No word yet from Gary Lineker on the Manchester synagogue attack. Not a dicky bird on Instagram, Facebook or whatever Twitter calls itself this week.
Which is unusual, to say the least. The Buoy Loynacre is a prolific poster on social media, especially on matters he knows absolutely nothing about.
Back in May he shared a link to a post from a pro-Palestinian group which featured a rat and was titled: ‘Zionism explained in two minutes.’ He’d previously promoted another link accusing Israel of genocide.
He subsequently apologised, but this deeply offensive anti-Semitic video undoubtedly hastened his departure from Match Of The Day. To be charitable, perhaps he’s learned his lesson.
By way of atonement, we might have expected an excoriating condemnation of the Heaton Park outrage on Lineker’s social media account. But he stayed resolutely stumm.
In so doing, he was at least consistent with the rest of the professional football establishment.
The FA, the Premier League in particular, normally jumps on every passing woke bandwagon from climate change to ‘trans’ rights. Players are still taking the knee to Black Lives Matter, five years after the death of George Floyd 4,000 miles away in Minnesota.
Rainbow laces, the murder of a child in Birmingham, No Room For Racism, Charlie Hebdo, floods in Libya, earthquakes in Morocco, war in Ukraine, the manager’s dog run over by a milk float – you name it, any excuse, they’ve got a minute’s silence.
Yet when it comes to anti-Semitism, nada.
I settled down in front of the game between Leeds United and my team, Tottenham Hotspur, on Saturday lunchtime, fully expecting some acknowledgement of the Yom Kippur atrocity in Manchester. Black armbands, a minute’s silence, something like that.
Especially as this week marks the second anniversary of the October 7 massacre, the greatest slaughter of Jews since the Holocaust.
After all, both Leeds and Spurs have sizeable support in their respective Jewish communities. There’s a famous story in Leeds about the club’s legendary manager Don Revie being told by a local rabbi that they shared the same congregation on a Saturday.
‘I get them in the morning, you get them in the afternoon.’
Yet there was no mark of respect from either set of players. The silence was deafening.
Only the two Manchester clubs, City and United, paid tribute to the dead of Heaton Park. But this wasn’t just a local tragedy, confined to that great city. This was a national scandal, the first time in modern history that British Jews had been murdered simply for being Jews.
Given their propensity for overt displays of virtue signalling, however insincere, one might have expected the bigwigs at the FA to order a minute’s silence at every football ground in the country.
After all, players are currently taking the knee again to mark Black History Month. Every time they repeat this fatuous gesture, TV commentators are contractually obliged to remind us that it is our sacred duty to ‘oppose racism in all its forms’.
Clearly, however, that doesn’t extend to murderous anti-Jewish racism.
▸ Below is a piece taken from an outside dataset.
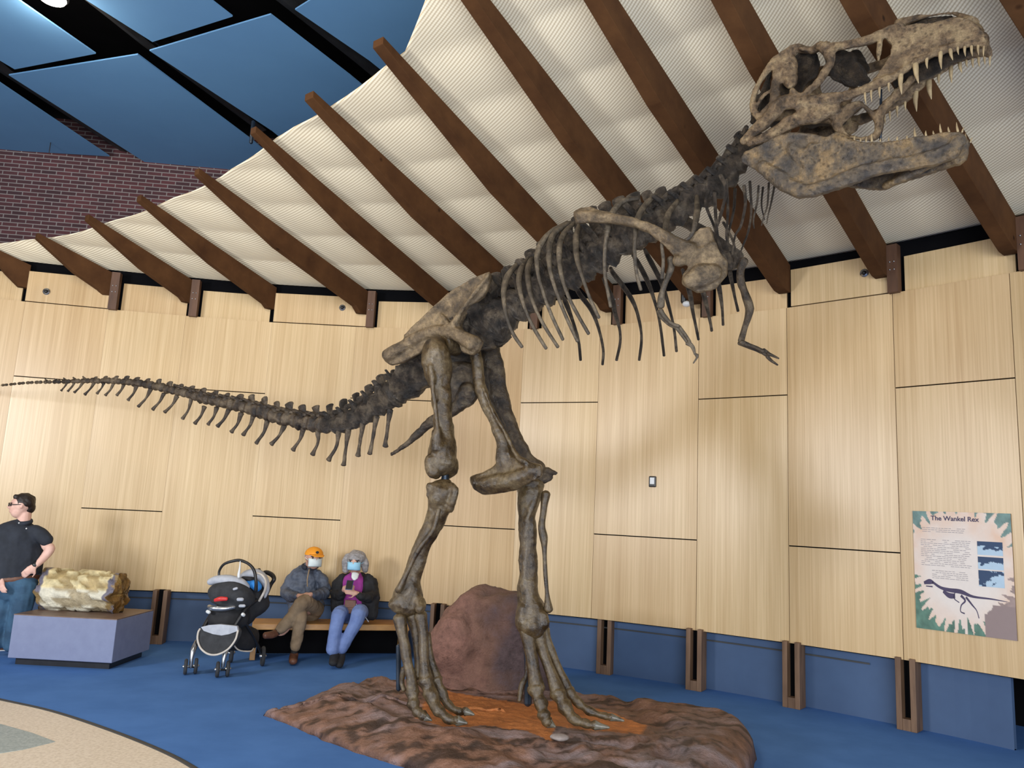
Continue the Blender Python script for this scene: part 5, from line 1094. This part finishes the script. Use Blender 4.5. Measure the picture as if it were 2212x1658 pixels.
# --- seated woman with phone
Yw = 9.72
m3 = empty('person', flr(745, 1425), 'person with grey hair, blue mask, purple top and black jacket sitting with a phone', 'person')
hc = at(768, 1214, Yw - .08); HR = .108; fw = np.array([-.05, -1, -.0])
mb = MB(); skull_shape(mb, hc, fw, HR); S(mb, [(768, 1225, Yw - .04, 10), (768, 1240, Yw, 11), (766, 1260, Yw, 20), (764, 1300, Yw, 20), (764, 1320, Yw - .05, 20)])
S(mb, [(738, 1258, Yw, 8), (727, 1282, Yw - .06, 8), (738, 1282, Yw - .22, 6), (744, 1272, Yw - .30, 5)]); S(mb, [(794, 1258, Yw, 8), (802, 1284, Yw - .06, 8), (784, 1286, Yw - .25, 6), (768, 1280, Yw - .32, 5)])
hand3(mb, at(741, 1270, Yw - .31), (.75, -.25, .15), (0, -.9, .3), .16, .6, 1); hand3(mb, at(770, 1281, Yw - .33), (-.8, -.2, .15), (0, -.9, .3), .16, .6, -1)
S(mb, [(750, 1325, Yw - .1, 10), (733, 1330, Yw - .48, 9), (722, 1400, Yw - .60, 6), (720, 1418, Yw - .62, 5)]); S(mb, [(780, 1325, Yw - .1, 10), (775, 1330, Yw - .48, 9), (745, 1390, Yw - .55, 6), (733, 1412, Yw - .56, 5)])
remesh(mb.build('body', M['skin'], m3), .009, 2)
fused('top', [([(768, 1240, Yw, 14), (766, 1252, Yw - .01, 26), (764, 1280, Yw - .02, 30), (764, 1308, Yw - .04, 30)], .72)], 'purple', m3, .011, 2, .008)
mb = MB(); S(mb, [(768, 1238, Yw - .15, 8), (766, 1247, Yw - .19, 7), (765, 1252, Yw - .205, 3)], .4); mb.build('white_undershirt', M['white'], m3)
fused('jacket', [([(741, 1246, Yw, 11), (735, 1265, Yw - .02, 18), (733, 1290, Yw - .06, 18), (732, 1318, Yw - .10, 16)], .9), ([(794, 1246, Yw, 11), (799, 1265, Yw - .02, 18), (800, 1295, Yw - .06, 19), (800, 1330, Yw - .10, 15)], .9), ([(768, 1240, Yw + .07, 24), (766, 1280, Yw + .08, 34), (766, 1325, Yw + .06, 34)], .25),
                 [(733, 1256, Yw, 10), (724, 1280, Yw - .06, 11), (734, 1286, Yw - .2, 10), (742, 1275, Yw - .28, 7)], [(800, 1256, Yw, 10), (805, 1282, Yw - .06, 11.5), (790, 1290, Yw - .22, 11), (774, 1283, Yw - .30, 7)]], 'blackfab', m3, .010, 1, .04)
fused('jeans', [([(764, 1316, Yw - .03, 32), (764, 1328, Yw - .08, 32)], .8), [(750, 1324, Yw - .1, 17), (734, 1324, Yw - .46, 16.5), (728, 1345, Yw - .54, 15), (722, 1375, Yw - .58, 14), (719, 1404, Yw - .6, 15)], [(780, 1322, Yw - .1, 17), (776, 1322, Yw - .46, 17), (768, 1345, Yw - .52, 15), (752, 1375, Yw - .54, 13), (738, 1402, Yw - .56, 12)]], 'lightjeans', m3, .011, 2, .012)
for a in ((724, 1408, -.58), (737, 1412, -.54)):
    mb = MB(); S(mb, [(a[0], a[1], Yw + a[2], 9), (a[0] - 2, a[1] + 12, Yw + a[2] - .06, 10), (a[0] - 5, a[1] + 24, Yw + a[2] - .19, 9)], .75); mb.build('shoe', M['blackfab'], m3)
f, s, up = face_frame(fw)
mb = MB(); mb.ball(hc + up * HR * .42 - f * HR * .13, (HR * 1.04, HR * 1.02, HR * .95), 16, 10, .15, 25)
for k in (-1, 1): S(mb, [(768 + k * 15, 1200, Yw - .06, 8), (768 + k * 20, 1215, Yw - .05, 9), (768 + k * 21, 1232, Yw - .04, 7)], .9, lump=.3)
remesh(mb.build('hair', M['greyhair'], m3), .008, 1, .02, .1)
head_parts(m3, hc, fw, HR, 'skin'); maskm(m3, 'mask_blue')
q = at(755, 1263, Yw - .40); ph = empty('smartphone', q, 'dark blue smartphone held up by the grey haired person on the bench', 'phone')
mb = MB(); axp = [[1, 0, 0], [0, .55, .83], [0, -.83, .55]]; mb.box(q, (.078, .12, .009), axp); mb.build('case', M['phone'], ph, smooth=False, bevel=.004)
mb = MB(); mb.box(q - np.array([0, -.83, .55]) * -.006, (.068, .11, .002), axp); mb.build('screen', M['blackp'], ph, smooth=False)
q = at(757, 1310, Yw - .36); bg = empty('shoulder_bag', q, 'small brown leather bag resting on the lap of the grey haired person', 'bag')
mb = MB(); mb.box(q + np.array([0, 0, -.0]), (.125, .05, .15)); mb.build('pouch', M['brownleather'], bg, smooth=False, bevel=.014)
mb = MB(); mb.box(q + np.array([0, -.028, .035]), (.125, .008, .08)); mb.build('flap', M['brownleather'], bg, smooth=False, bevel=.003)
mb = MB(); S(mb, [(750, 1300, Yw - .36, 1.2), (738, 1318, Yw - .33, 1.2), (733, 1330, Yw - .3, 1.2)]); S(mb, [(766, 1300, Yw - .36, 1.2), (780, 1320, Yw - .38, 1.2), (796, 1342, Yw - .34, 1.2)]); mb.build('strap', M['greyfab'], bg)

# ================================================================== pushchair
Ys = 8.35
st = empty('pushchair', flr(480, 1460), 'black and grey travel system pushchair with infant seat and round handle parked by the bench', 'pushchair')
def wheel(px, py, Y, r, ax_, name='wheel', w=.03):
    c = at(px, py, Y); c[2] = r; ax_ = np.array(ax_, float); ax_ /= np.linalg.norm(ax_); u = np.array([0, 0, 1.0]); v = np.cross(ax_, u); mb = MB()
    rows = [];
    for k in range(24):
        a = 2 * math.pi * k / 24; d = u * math.cos(a) + v * math.sin(a); rows.append([c + d * (r - .018 + .018 * math.cos(b)) + ax_ * w * .6 * math.sin(b) for b in np.linspace(0, 2 * math.pi, 10, endpoint=False)])
    rows.append(rows[0]); mb.quadgrid(rows, True); o = mb.build(name, M['darkfab'], st)
    mb = MB(); mb.tube([c - ax_ * w * .35, c + ax_ * w * .35], r * .72, 1, 20, caps=False); mb.build('hub', M['blackp'], o)
    mb = MB(); mb.tube([c - ax_ * w * .75, c + ax_ * w * .75], r * .18, 1, 10); mb.build('axle_cap', M['chrome'], o)
    return c
axw = (.93, .36, 0)
cw = [wheel(401, 1440, 8.34, .078, axw), wheel(423, 1440, 8.40, .078, axw), wheel(470, 1446, 8.28, .078, axw), wheel(492, 1446, 8.34, .078, axw)]
rw = wheel(568, 1416, 8.95, .105, axw, w=.034); rw2 = wheel(500, 1410, 9.05, .105, axw, w=.034)
def tb(name, pts, mat, ratio=1.0, n=5, par=None, fn=None, seg=10):
    mb = MB(); S(mb, pts, ratio, n, seg); return mb.build(name, M[mat], par or st)
for x1_, x2_, y2_, ye in ((401, 423, 1408, 8.36), (470, 492, 1414, 8.30)):
    tb('front_fork', [((x1_ + x2_) / 2, 1440, ye, 3.5), ((x1_ + x2_) / 2 + 2, y2_ + 12, ye, 4), ((x1_ + x2_) / 2 + 6, y2_ - 6, ye + .03, 6), ((x1_ + x2_) / 2 + 14, y2_ - 24, ye + .1, 5)], 'chrome')
tb('axle', [(400, 1440, 8.34, 2), (424, 1440, 8.40, 2)], 'blackp'); tb('axle', [(469, 1446, 8.28, 2), (493, 1446, 8.34, 2)], 'blackp')
tb('side_frame', [(480, 1400, 8.34, 4), (505, 1355, 8.42, 4.5), (535, 1310, 8.52, 4.5), (560, 1290, 8.7, 4.5), (585, 1260, 8.85, 4)], 'blackp'); tb('side_frame', [(420, 1400, 8.40, 4), (440, 1355, 8.5, 4.5), (470, 1310, 8.62, 4.5), (520, 1270, 8.8, 4), (560, 1230, 8.95, 4)], 'blackp')
tb('rear_leg', [(520, 1330, 8.5, 4), (545, 1370, 8.72, 3.5), (566, 1412, 8.95, 3.5)], 'blackp'); tb('rear_leg', [(460, 1330, 8.7, 4), (482, 1370, 8.9, 3.5), (498, 1408, 9.05, 3.5)], 'blackp')
tb('handlebar', [(563, 1250, 8.9, 3.5), (572, 1236, 8.95, 4.5), (586, 1240, 8.9, 5), (592, 1250, 8.85, 4.5), (585, 1262, 8.85, 4), (575, 1285, 8.8, 4)], 'blackp')
# basket
fused('basket', [([(495, 1370, 8.55, 26), (530, 1378, 8.72, 28), (550, 1380, 8.9, 22)], .5), [(500, 1395, 8.6, 10), (540, 1395, 8.8, 10)]], 'blackfab', st, .016, 3)
tb('basket_rim', [(500, 1385, 8.4, 1.6), (515, 1403, 8.5, 1.6), (540, 1406, 8.6, 1.6), (548, 1400, 8.7, 1.6)], 'cream')
# foot panel: rounded shield with piping
def shield(sc=1.0):
    pts = [(434, 1356), (465, 1352), (500, 1350), (514, 1362), (508, 1382), (492, 1402), (470, 1413), (450, 1412), (434, 1400), (427, 1382), (428, 1366)]
    return pts
P2 = [(p[0], p[1], 8.30 + (p[1] - 1350) * -.0012) for p in shield()]
C = cat(P2 + [P2[0]], 5); mb = MB(); A_ = [at(*c) for c in C[:-1]]; mb.prism(A_, [a + np.array([.02, .05, 0]) for a in A_]); mb.build('foot_panel', M['darkfab'], st, smooth=False)
tb('piping', [(p[0], p[1], p[2] - .01, 2.2) for p in P2[3:]] + [(432, 1358, 8.29, 2.2)], 'cream')
mb = MB(); tp = [(434, 1354), (450, 1350), (475, 1348), (512, 1352), (514, 1362), (495, 1369), (478, 1372), (460, 1369), (440, 1362)]; A_ = [at(x, y, 8.27) for x, y in tp]; mb.prism(A_, [a + np.array([0, .04, 0]) for a in A_]); mb.build('foot_pad', M['greyfab'], st, smooth=False)
# tray, seat body, infant seat, hood, rear canopy
fused('tray', [([(452, 1310, 8.42, 5), (462, 1313, 8.38, 6), (484, 1314, 8.38, 6), (506, 1310, 8.42, 5)], 1.2)], 'chrome', st, .01, 2)
fused('tray_knob', [[(448, 1320, 8.4, 4), (452, 1322, 8.38, 4)], [(524, 1326, 8.4, 4), (527, 1328, 8.42, 4)]], 'white', st, .007, 1)
fused('seat_unit', [([(462, 1330, 8.5, 22), (490, 1335, 8.5, 30), (520, 1325, 8.6, 30)], .7), ([(530, 1260, 8.75, 22), (545, 1290, 8.72, 34), (560, 1315, 8.75, 26)], .6), ([(500, 1300, 8.6, 40), (545, 1310, 8.75, 42)], .5)], 'blackfab', st, .016, 3, .01)
inf = empty('infant_seat', at(490, 1290, 8.5)); inf.parent = st; inf.matrix_parent_inverse = st.matrix_world.inverted()
fused('shell', [([(458, 1280, 8.48, 14), (470, 1278, 8.46, 20), (500, 1280, 8.45, 26), (525, 1290, 8.5, 24), (540, 1296, 8.6, 16)], .8), ([(462, 1290, 8.46, 12), (490, 1298, 8.44, 14), (520, 1306, 8.5, 14)], .8)], 'darkfab', inf, .014, 3)
fused('hood', [([(455, 1256, 8.52, 8), (470, 1252, 8.5, 10), (495, 1252, 8.5, 11), (520, 1258, 8.52, 10), (534, 1268, 8.55, 7)], 1.4)], 'greyfab', inf, .012, 3)
mb = MB(); S(mb, [(464, 1296, 8.32, 3.5), (476, 1293, 8.30, 5), (490, 1293, 8.31, 4)], .7); mb.build('red_handle', M['red'], inf)
tb('carry_handle', [(473, 1246, 8.5, 2.6), (474, 1232, 8.5, 2.6), (484, 1218, 8.48, 2.8), (504, 1211, 8.46, 3.2), (520, 1210, 8.46, 3.2), (538, 1218, 8.46, 3), (549, 1232, 8.46, 3.4), (553, 1255, 8.46, 3.4), (553, 1275, 8.48, 4)], 'blackp', par=inf)
tb('hanging_tag', [(519, 1212, 8.44, 1), (518, 1226, 8.44, 1.8), (516, 1240, 8.44, 3.2), (516, 1246, 8.44, 3)], 'white', par=inf)
fused('logo_disc', [[(505, 1272, 8.36, 3), (512, 1270, 8.36, 3)], [(514, 1294, 8.36, 4), (524, 1294, 8.36, 4)], [(518, 1308, 8.38, 3.5), (528, 1308, 8.38, 3.5)]], 'greyfab', inf, .007, 1)
rows = []
for a in np.linspace(-.2, 1.5, 10):
    row = []
    for b in np.linspace(0, math.pi, 12):
        c = at(545, 1272, 8.8); row.append(c + np.array([-.02 + .20 * math.sin(a) * math.sin(b) * 1.05, -.16 * math.cos(b), .20 * math.cos(a) * math.sin(b) * 1.08]))
    rows.append(row)
fused('rear_canopy', [([(520, 1248, 8.78, 7), (535, 1240, 8.76, 10), (555, 1240, 8.74, 12), (570, 1252, 8.72, 10), (577, 1272, 8.7, 6), (572, 1290, 8.68, 3)], 1.5)], 'greyfab', st, .012, 3)
tb('canopy_rim', [(548, 1236, 8.62, 2), (564, 1240, 8.6, 2.4), (574, 1254, 8.58, 2.6), (572, 1275, 8.58, 2.8), (560, 1297, 8.6, 2.8)], 'cream')
fused('blanket', [([(535, 1258, 8.62, 8), (550, 1262, 8.6, 11), (558, 1270, 8.6, 10)], .8)], 'bluefab', st, .01, 2, .01)
tb('canopy_pocket', [(524, 1248, 8.62, 4), (540, 1250, 8.6, 5), (548, 1250, 8.6, 4)], 'blackfab')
I suppose we shouldn’t be surprised. In the wake of October 7, the FA refused to light up the Wembley arch in the colours of the Israeli flag. That was despite the arch being lit regularly in support of every cause from the NHS to Pride Month.
Apparently, Jews don’t count in the hierarchy of victimhood.
Neither, it seems do ‘angry, middle-aged white men’, according to that other footballing philosopher, Gary Neville. He’s just put out a video monstering this particular demographic for hoisting Union and St George’s flags to protest against uncontrolled illegal immigration and the trashing of our national identity.
In one fell swoop, Neville has elevated himself alongside Lineker as ignorant idiot-in-chief. Both former football stars seem happy to abuse the very people who once idolised them – in Lineker’s case thousands of Jewish Spurs fans, in Neville’s the loyal middle-aged white men in the stands at Old Trafford.
They are, however, individuals. The FA is a national institution with collective responsibilities.
In the scheme of things, as regular readers will be aware, I normally abhor all performative displays of quasi-political virtue signalling at football grounds.
This time, though, it’s different. What took place in Manchester last week was a fundamental assault on our Jewish friends and neighbours, an affront to our national values and civil liberties.
On Thursday, England face Wales at Wembley. The FA should light up the arch in memory of those who died at Heaton Park and as a beacon of reassurance to the Jewish community. Both nations’ football associations should mandate a minute’s silence before kick-off.